* STORED RECORDS
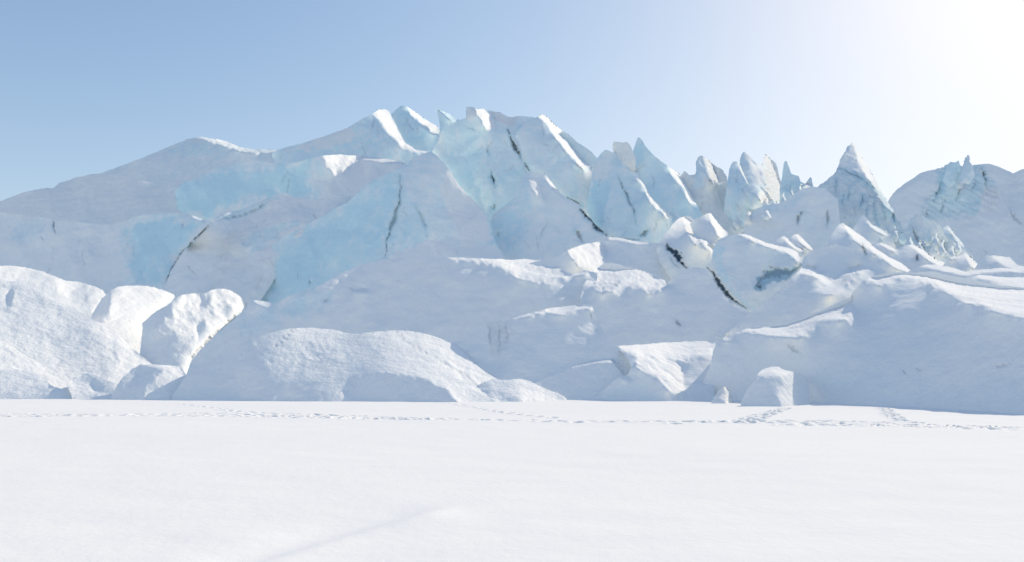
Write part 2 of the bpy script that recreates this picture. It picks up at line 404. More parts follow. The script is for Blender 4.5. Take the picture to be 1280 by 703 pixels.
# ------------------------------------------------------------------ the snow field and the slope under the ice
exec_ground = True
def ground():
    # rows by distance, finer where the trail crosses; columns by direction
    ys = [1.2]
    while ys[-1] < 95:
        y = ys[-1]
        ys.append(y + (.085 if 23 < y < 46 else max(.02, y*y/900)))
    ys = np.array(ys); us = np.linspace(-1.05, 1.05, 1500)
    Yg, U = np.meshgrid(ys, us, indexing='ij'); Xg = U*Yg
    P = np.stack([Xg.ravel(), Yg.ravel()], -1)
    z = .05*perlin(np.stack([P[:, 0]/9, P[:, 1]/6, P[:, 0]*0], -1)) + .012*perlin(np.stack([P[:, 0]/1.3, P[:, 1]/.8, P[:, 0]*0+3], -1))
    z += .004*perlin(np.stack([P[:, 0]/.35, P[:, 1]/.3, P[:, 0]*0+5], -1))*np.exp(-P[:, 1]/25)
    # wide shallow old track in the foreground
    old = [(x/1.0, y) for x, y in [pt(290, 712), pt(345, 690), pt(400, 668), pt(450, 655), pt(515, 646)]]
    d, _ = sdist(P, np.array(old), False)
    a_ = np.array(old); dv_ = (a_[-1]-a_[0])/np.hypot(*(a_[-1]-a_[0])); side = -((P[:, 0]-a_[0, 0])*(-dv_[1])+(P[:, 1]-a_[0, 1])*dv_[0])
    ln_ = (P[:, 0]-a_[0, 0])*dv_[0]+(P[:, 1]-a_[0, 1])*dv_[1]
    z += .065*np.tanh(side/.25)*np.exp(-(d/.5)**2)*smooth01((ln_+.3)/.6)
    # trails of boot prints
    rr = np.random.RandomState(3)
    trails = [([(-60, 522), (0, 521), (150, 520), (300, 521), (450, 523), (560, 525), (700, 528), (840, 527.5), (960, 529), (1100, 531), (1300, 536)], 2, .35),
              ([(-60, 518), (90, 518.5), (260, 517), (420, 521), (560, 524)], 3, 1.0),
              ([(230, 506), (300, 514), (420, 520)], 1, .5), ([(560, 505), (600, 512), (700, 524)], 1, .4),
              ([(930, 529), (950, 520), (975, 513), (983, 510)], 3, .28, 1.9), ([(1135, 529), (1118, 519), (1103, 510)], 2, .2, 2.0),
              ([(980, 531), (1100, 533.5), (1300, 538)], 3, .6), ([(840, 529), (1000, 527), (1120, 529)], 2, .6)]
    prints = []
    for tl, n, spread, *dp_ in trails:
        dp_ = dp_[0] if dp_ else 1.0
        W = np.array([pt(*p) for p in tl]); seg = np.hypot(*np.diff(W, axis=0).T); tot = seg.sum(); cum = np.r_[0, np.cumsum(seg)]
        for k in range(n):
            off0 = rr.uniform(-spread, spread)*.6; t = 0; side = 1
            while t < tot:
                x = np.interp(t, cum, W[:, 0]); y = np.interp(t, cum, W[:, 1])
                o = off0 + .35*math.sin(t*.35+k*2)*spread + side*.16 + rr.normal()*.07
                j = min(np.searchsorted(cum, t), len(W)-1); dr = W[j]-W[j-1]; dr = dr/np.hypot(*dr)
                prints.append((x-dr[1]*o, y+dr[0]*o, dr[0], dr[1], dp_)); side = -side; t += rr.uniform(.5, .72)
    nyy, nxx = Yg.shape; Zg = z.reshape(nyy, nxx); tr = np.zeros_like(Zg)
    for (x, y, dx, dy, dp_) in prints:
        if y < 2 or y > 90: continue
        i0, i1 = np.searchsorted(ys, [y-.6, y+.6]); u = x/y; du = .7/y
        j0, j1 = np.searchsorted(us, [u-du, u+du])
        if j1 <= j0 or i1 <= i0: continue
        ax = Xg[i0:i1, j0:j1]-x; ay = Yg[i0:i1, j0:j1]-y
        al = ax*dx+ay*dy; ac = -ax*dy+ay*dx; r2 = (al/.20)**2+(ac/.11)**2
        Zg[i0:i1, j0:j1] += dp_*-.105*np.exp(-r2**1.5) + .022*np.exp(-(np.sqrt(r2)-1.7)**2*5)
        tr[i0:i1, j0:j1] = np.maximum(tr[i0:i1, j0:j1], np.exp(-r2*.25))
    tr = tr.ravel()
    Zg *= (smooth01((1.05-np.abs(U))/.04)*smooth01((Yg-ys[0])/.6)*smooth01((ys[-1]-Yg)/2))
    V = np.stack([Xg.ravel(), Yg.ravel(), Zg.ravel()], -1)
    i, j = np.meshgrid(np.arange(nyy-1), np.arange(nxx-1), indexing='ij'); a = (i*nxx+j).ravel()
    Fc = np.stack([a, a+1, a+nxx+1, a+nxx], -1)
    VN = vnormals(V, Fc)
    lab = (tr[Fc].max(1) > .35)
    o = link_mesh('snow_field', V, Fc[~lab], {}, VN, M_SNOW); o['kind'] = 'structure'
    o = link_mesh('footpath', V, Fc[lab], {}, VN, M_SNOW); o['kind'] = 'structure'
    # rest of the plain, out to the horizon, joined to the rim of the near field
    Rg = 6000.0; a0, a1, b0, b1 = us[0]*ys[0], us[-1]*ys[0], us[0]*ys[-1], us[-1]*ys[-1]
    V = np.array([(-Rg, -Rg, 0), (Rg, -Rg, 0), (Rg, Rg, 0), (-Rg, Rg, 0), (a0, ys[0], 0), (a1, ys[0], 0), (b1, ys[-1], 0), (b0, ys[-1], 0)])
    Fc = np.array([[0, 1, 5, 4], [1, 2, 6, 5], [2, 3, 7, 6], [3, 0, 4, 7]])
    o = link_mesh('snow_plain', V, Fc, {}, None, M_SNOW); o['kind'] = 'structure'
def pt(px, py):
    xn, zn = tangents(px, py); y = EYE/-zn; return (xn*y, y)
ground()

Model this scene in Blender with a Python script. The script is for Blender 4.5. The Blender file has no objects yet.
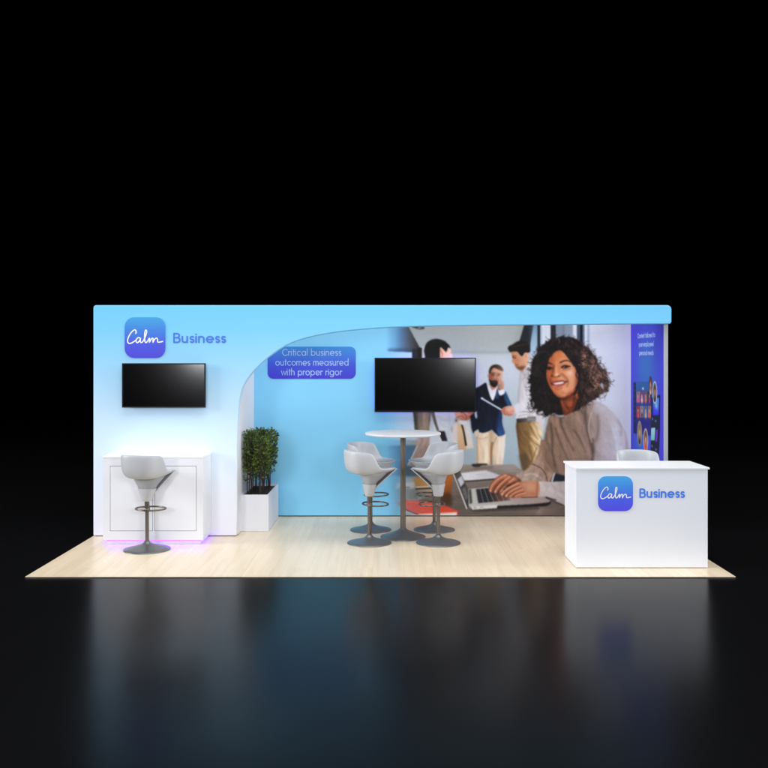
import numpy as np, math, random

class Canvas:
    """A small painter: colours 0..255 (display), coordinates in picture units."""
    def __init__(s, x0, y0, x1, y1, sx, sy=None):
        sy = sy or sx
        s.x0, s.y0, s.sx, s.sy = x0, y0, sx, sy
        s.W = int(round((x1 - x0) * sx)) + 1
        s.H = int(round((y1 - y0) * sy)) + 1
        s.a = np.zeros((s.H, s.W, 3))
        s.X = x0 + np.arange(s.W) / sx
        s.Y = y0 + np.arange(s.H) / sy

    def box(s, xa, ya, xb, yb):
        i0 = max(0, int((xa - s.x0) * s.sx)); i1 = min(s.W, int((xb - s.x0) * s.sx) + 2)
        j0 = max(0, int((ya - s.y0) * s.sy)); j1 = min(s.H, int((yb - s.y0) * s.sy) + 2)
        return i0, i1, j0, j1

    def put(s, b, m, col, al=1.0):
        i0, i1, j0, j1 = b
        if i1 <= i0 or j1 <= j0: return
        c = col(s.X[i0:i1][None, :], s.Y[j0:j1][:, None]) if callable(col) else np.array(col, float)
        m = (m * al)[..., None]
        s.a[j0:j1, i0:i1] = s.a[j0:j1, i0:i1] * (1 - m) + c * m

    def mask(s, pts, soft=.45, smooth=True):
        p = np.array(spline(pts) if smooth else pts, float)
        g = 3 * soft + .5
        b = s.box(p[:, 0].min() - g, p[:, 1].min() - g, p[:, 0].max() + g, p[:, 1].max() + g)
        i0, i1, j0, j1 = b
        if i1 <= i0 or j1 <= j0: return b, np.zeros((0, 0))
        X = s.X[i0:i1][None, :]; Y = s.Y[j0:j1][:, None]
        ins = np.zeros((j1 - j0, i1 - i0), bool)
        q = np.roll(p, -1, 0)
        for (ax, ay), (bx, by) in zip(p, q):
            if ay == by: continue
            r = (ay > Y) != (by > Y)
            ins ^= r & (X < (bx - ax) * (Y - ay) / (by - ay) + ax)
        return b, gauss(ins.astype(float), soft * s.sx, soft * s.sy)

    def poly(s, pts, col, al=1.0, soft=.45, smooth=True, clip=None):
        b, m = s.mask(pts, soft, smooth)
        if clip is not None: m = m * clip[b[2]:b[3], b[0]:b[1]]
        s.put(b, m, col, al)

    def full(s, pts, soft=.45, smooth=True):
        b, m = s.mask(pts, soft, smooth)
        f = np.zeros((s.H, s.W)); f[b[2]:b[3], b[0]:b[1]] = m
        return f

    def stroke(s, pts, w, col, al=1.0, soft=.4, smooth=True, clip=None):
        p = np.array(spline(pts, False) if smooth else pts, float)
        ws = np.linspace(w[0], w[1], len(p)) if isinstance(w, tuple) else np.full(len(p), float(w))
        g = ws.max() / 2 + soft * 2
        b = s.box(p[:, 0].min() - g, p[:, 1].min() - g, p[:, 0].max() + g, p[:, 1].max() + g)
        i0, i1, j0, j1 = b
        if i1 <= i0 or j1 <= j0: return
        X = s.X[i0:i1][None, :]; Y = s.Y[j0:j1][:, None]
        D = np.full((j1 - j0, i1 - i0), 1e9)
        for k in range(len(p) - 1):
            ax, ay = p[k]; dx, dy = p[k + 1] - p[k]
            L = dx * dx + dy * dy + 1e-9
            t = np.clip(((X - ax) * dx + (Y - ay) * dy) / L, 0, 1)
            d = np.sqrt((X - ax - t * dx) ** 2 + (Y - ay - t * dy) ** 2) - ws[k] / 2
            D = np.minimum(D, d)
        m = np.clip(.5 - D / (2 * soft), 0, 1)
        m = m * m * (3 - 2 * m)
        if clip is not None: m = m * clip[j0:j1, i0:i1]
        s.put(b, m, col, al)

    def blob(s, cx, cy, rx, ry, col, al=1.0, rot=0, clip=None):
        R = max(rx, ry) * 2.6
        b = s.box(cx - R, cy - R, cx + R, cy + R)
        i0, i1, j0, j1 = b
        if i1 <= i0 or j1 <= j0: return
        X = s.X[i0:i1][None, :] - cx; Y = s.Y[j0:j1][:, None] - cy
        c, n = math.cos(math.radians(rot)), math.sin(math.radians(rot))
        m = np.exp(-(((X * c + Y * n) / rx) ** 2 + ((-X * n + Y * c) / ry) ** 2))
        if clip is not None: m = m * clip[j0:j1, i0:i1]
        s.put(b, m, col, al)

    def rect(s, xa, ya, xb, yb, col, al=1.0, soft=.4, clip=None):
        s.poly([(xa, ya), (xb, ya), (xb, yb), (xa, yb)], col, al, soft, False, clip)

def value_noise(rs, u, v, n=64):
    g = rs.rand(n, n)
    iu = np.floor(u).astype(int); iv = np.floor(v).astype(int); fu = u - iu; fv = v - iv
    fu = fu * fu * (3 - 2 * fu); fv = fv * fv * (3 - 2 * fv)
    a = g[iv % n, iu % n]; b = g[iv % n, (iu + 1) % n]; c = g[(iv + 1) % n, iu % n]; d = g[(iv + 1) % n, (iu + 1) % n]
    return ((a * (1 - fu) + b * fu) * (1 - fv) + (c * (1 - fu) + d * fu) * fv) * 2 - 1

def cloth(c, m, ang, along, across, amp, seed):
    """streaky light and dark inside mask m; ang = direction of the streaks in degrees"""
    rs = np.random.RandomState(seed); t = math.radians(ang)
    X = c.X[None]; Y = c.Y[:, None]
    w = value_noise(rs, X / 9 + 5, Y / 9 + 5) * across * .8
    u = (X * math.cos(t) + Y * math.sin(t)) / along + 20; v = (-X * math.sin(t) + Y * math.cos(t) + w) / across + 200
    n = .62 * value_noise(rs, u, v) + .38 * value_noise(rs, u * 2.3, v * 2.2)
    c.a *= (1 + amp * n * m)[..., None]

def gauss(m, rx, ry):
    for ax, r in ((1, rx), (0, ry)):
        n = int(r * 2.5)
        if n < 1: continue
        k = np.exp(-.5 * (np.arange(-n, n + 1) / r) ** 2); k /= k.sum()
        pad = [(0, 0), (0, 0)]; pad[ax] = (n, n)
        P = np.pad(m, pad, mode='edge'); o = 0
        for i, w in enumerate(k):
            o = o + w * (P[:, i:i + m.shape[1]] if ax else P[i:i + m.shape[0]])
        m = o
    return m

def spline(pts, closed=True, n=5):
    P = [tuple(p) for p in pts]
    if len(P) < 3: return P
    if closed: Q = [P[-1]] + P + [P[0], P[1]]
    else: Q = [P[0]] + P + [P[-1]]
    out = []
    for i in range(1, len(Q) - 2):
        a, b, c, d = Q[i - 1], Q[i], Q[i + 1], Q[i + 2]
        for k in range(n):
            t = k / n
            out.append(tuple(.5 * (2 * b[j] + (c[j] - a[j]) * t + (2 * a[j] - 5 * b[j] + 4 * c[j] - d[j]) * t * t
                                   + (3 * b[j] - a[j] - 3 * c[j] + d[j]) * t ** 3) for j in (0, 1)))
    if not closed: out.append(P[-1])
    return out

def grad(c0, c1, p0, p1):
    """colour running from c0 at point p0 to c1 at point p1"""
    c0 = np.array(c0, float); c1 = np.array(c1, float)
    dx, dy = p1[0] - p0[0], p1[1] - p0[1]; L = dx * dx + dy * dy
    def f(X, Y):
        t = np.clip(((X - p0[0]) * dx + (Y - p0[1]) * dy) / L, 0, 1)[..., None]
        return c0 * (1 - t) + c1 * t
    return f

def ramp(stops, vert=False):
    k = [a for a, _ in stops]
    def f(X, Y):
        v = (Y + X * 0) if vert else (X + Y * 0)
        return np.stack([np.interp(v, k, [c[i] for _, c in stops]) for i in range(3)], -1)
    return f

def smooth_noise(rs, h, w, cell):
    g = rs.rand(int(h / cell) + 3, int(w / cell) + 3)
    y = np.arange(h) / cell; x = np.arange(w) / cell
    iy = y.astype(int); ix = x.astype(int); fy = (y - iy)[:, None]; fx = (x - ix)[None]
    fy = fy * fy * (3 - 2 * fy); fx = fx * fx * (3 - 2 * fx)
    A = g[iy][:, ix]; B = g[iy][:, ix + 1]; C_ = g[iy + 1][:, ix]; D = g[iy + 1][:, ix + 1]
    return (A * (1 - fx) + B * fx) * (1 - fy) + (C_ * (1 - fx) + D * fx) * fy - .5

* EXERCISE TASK
Copy the lines above exactly, starting at the one with "Model this scene" and ending at the one with "s.Y = y0 + np.arange(s.H) / sy", both included. Leave out any pictures and add nothing else.

* EXERCISE ANSWER
Model this scene in Blender with a Python script. The script is for Blender 4.5. The Blender file has no objects yet.
import numpy as np, math, random

class Canvas:
    """A small painter: colours 0..255 (display), coordinates in picture units."""
    def __init__(s, x0, y0, x1, y1, sx, sy=None):
        sy = sy or sx
        s.x0, s.y0, s.sx, s.sy = x0, y0, sx, sy
        s.W = int(round((x1 - x0) * sx)) + 1
        s.H = int(round((y1 - y0) * sy)) + 1
        s.a = np.zeros((s.H, s.W, 3))
        s.X = x0 + np.arange(s.W) / sx
        s.Y = y0 + np.arange(s.H) / sy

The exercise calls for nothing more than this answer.